Ciężki temat – bo w sprawę zamieszane są dzieci z oddziału psychiatrii jednego z bostońskich szpitali. Czy te tropy są prawdziwe? Czy ktoś specjalnie manipuluje śledztwem? Pytanie: czy dzieci mogą zabijać?
Co zrobilibyście z własnym dziećmi, które byłyby psychicznie chore i codziennie groziłyby wam śmiercią? Zostawilibyście je w domu i faszerowali lekami – codziennie ukrywając ostre przybory kuchenne, czy może oddalibyście je do szpitala dla psychicznie chorych na leczenie? Przed podobnymi dylematami stanie jedna z bohaterek najnowszej powieści Lisy Gardner - Viktoria. Ojciec dziecka niestety nie wytrzymał napięcia i opuścił rodzinę zabierając ze sobą zdrową córkę. Czy zrobił poprawnie, czy nie – ocenicie po przeczytaniu. Moim zdaniem źle postąpił rozdzielając rodzinę. Wiem, że chciał dobrze dla ich wspólnej córki. Jednak czy można dziecko rozdzielić z matką? Współczułam tej bohaterce. Niestety nie chciałabym być w jej sytuacji. Kocha zarówno swojego synka jak i córkę. Czy podejmie właściwą decyzję nim będzie za późno?
Kolejną bohaterką jest Danielle. W swoim życiu przeżyła ogromną tragedię, która odbiła się na jej życiu. Z tego całego wydarzenia zapamiętała słowa ojca „(…) Malutka Danny. Moja śliczna mała Danny! (…)”. Raz w roku przeżywa koszmar. Obecnie stara się pomagać chorym dzieciom. Pracuje w szpitalu na oddziale psychiatrii dziecięcej. Co jej się przydarzyło? Czy ma przyjaciół i czy założyła rodzinę – dowiecie się poznając całą historię ukrytą na kartkach powieści „Dziecięce koszmary”.
Nasza D.D. Warren wybrała sobie trudny zawód. Jest ciągle w biegu. Czy tym razem ułoży sobie życie prywatne? Czy jak zwykle pochłoną ją sprawy służbowe?

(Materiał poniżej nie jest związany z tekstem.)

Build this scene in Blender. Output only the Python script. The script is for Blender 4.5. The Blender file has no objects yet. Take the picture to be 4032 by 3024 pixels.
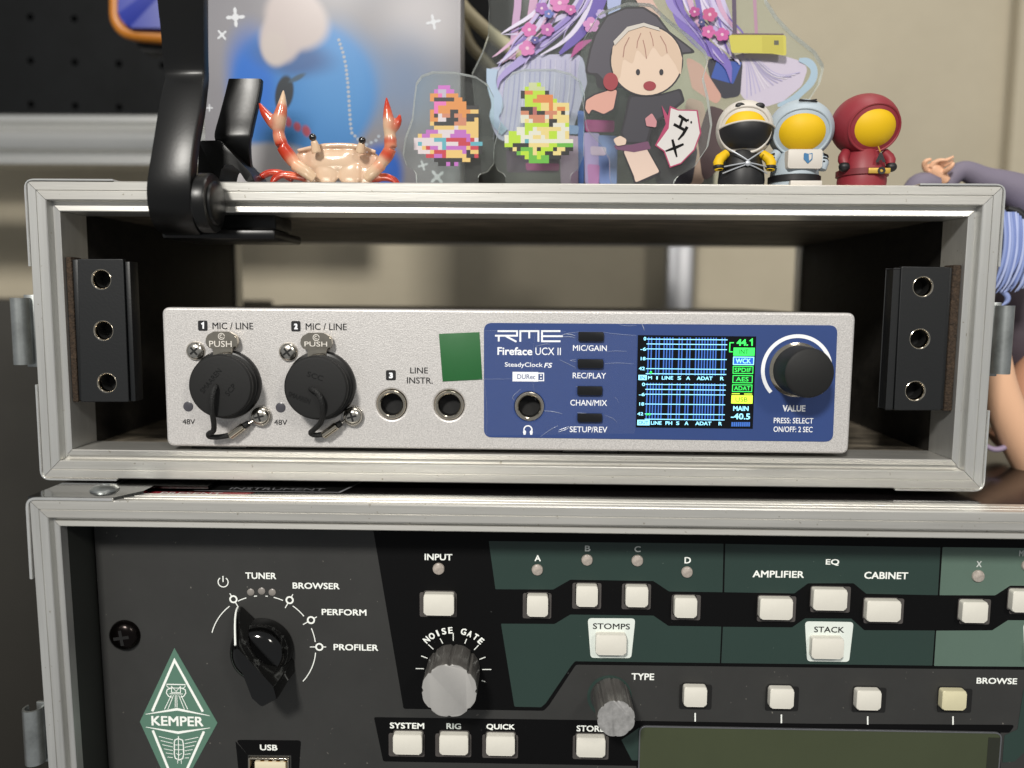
import bpy, bmesh, math, random
import numpy as np
from mathutils import Vector, Matrix, kdtree
random.seed(7)
sc = bpy.context.scene
C = sc.collection
S = 0.001                                   # everything below is in millimetres
# ------------------------------------------------------------------ camera
FP, PIT, YAW, ROL = 3200.0, 0.108, -0.019, 0.008
CAM = np.array([6.046, -251.061, 58.874])
F_ = np.array([math.sin(YAW)*math.cos(PIT), math.cos(YAW)*math.cos(PIT), -math.sin(PIT)])
R_ = np.cross(F_, [0, 0, 1]); R_ /= np.linalg.norm(R_); U_ = np.cross(R_, F_)
RX = R_*math.cos(ROL)+U_*math.sin(ROL); UX = -R_*math.sin(ROL)+U_*math.cos(ROL)
cd = bpy.data.cameras.new('camera'); cam = bpy.data.objects.new('camera', cd); C.objects.link(cam)
cam.matrix_world = Matrix([[RX[0], UX[0], -F_[0], CAM[0]*S], [RX[1], UX[1], -F_[1], CAM[1]*S], [RX[2], UX[2], -F_[2], CAM[2]*S], [0, 0, 0, 1]])
cd.sensor_width = 36; cd.lens = FP/4032*36; cd.clip_start = 0.01; cd.clip_end = 50
cd.dof.use_dof = True; cd.dof.focus_distance = 0.252; cd.dof.aperture_fstop = 6.5
sc.camera = cam
# ------------------------------------------------------------------ light
w = bpy.data.worlds.new('World'); sc.world = w; w.use_nodes = True
w.node_tree.nodes['Background'].inputs[0].default_value = (0.83, 0.85, 0.86, 1)
w.node_tree.nodes['Background'].inputs[1].default_value = 0.33
def area(name, loc, target, size, power, col):
    l = bpy.data.lights.new(name, 'AREA'); l.energy = power; l.size = size; l.color = col
    o = bpy.data.objects.new(name, l); C.objects.link(o); o.location = loc
    o.rotation_euler = (Vector(target)-Vector(loc)).to_track_quat('-Z', 'Y').to_euler()
area('ceiling_lamp', (-0.30, -1.05, 0.74), (0, 0, 0.0), 0.16, 17, (1, .965, .90))
area('wall_fill', (0.25, -0.02, 1.25), (0.0, 0.33, 0.03), 0.35, 4.2, (1, .96, .89))  # added area light that brightens the wall behind the case
area('side_lamp', (0.55, -0.95, 0.60), (0, 0, 0), 0.16, 3.6, (1, .955, .87))
sc.view_settings.view_transform = 'Standard'; sc.view_settings.look = 'None'
sc.view_settings.exposure = 0.0; sc.view_settings.gamma = 1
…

To było moje czwarte spotkanie z moją ulubioną panią detektyw. Nie zawiodłam się i tym razem. Otrzymałam niezwykle oryginalną fabułę. Główne bohaterki to na pozór silne kobiety, które nigdy się nie poddają. Wewnętrznie niestety są rozbite. Pierwsza walczy z traumą z dzieciństwa. Druga ma chorego synka, którego za wszelką cenę nie chce oddać pod opiekę lekarzy. Tylko czy to jest poprawne zachowanie? Trzecia z nich tak bardzo pochłonięta jest pracą, że nie ma czasu na prywatne życie. Podoba mi się, że autorka w taki specyficzny sposób pokazała jak trudne jest życie psychicznie chorych dzieci i ich rodzin. Na ogół ten temat to tabu. Nikt nie chce o nim mówić. Dosłownie zamiatany jest pod dywan. Niestety nie uciekniemy od trudnych tematów. Warto o tym rozmawiać. Akcja goni akcję. Nie miałam czasu na nudę. Byłam zainteresowana poznaniem prawdy dotyczącej śmierci dwóch rodzin. Poznając zakończenie byłam głęboko przerażona.
Jeżeli tak jak ja uwielbiacie thrillery kryminalne to koniecznie przeczytajcie „Dziecięce koszmary”. Nie zawiedziecie się. Mam nadzieję, że już wkrótce pojawi się kolejny tom.
Z czystym sercem polecam wszystkie powieści Lisy Gardner.